3. Her kitapta veya filmde karşınıza çıkan bir karakter, size onu hatırlatır.

Karşınıza çıkan diğer insanlar veya herhangi bir kültüren üründe gördüğünüz karakterle, O'nun bir takım özelliklerini özdeşleştirirsiniz. Fiziksel özellikler de olabilir, karakteristik özellikler de olabilir bunlar. Onun gibi gülen biri, sesi onunkine benzeyen bir karakter, konuşurken onun gibi ellerini havada sallayan bir oyuncu... Artık her yerde O'nu görmeye başlamışsınızdır ve ne yaparsanız yapın, bu durumun içinde çıkıp, dünyayı farklı bir şekilde algılayamazsınız. Bu durumda, her geçen gün ona karşı olan duygularınızı güçlendirir.
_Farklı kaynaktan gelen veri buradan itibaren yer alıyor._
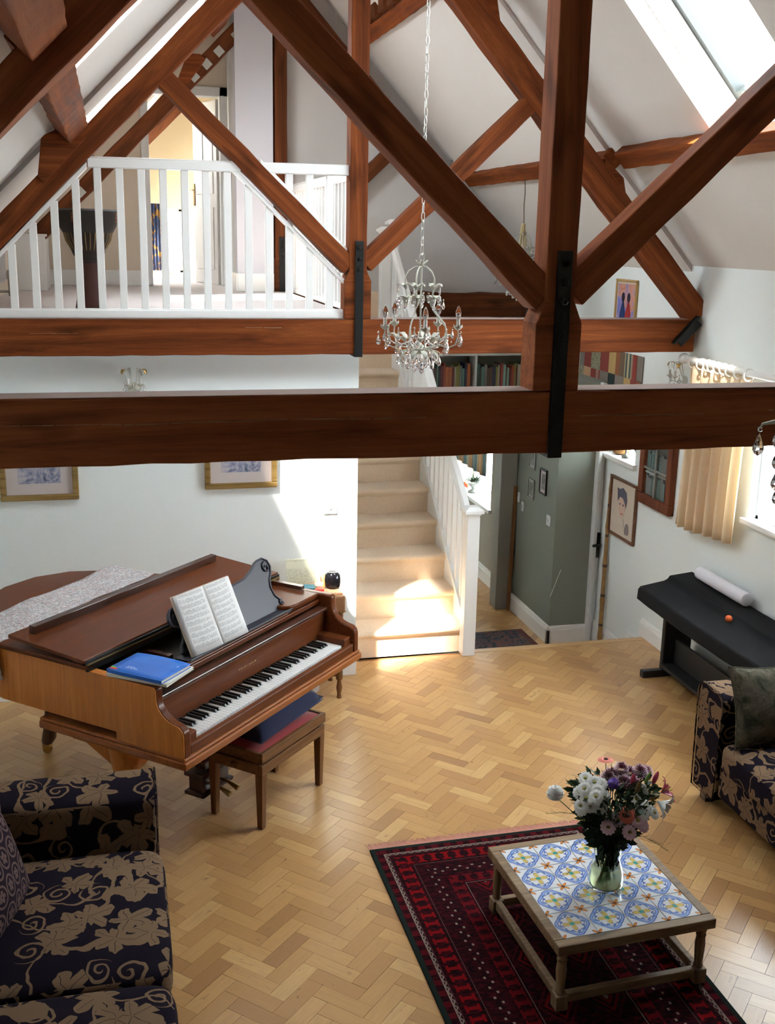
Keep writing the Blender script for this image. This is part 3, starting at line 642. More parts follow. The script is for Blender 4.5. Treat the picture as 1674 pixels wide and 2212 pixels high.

4. "Senin neyin var?" diye sorulduğunda, "Hiiç!" cevabını vermek ve başka hiçbir şey söyleyememek.

Arkadaşlarınız veya aileniz elbette farkedecektir sizdeki farklı hali. Size sorarlar: "Senin neyin var?" Suratınıza bakıyor ve bir cevap bekliyorlardır. Büyük ihtimalle akıllarında kötü bir gün geçirdiğiniz veya daha maddi bir problemle karşılaştığınız fikri vardır. Sizi konuşturmak isterler ki size yardım edebilsinler. Fakat size yardım edebilecek bir konumda olmadıklarını bilmiyorlardır... Siz de onlara bunu söyleyemezsiniz; o an için aşkınızı sadece aşık olduğunuz kişiye değil, diğer insanlara ve hatta kendinize dahi itiraf etmek çok büyük bir yük gibi gelir. "Hiiç" diyerek geçiştirirsiniz ve yeniden sessizliğe gömülürsünüz. Kalbinizdeki melankoli daha da artar.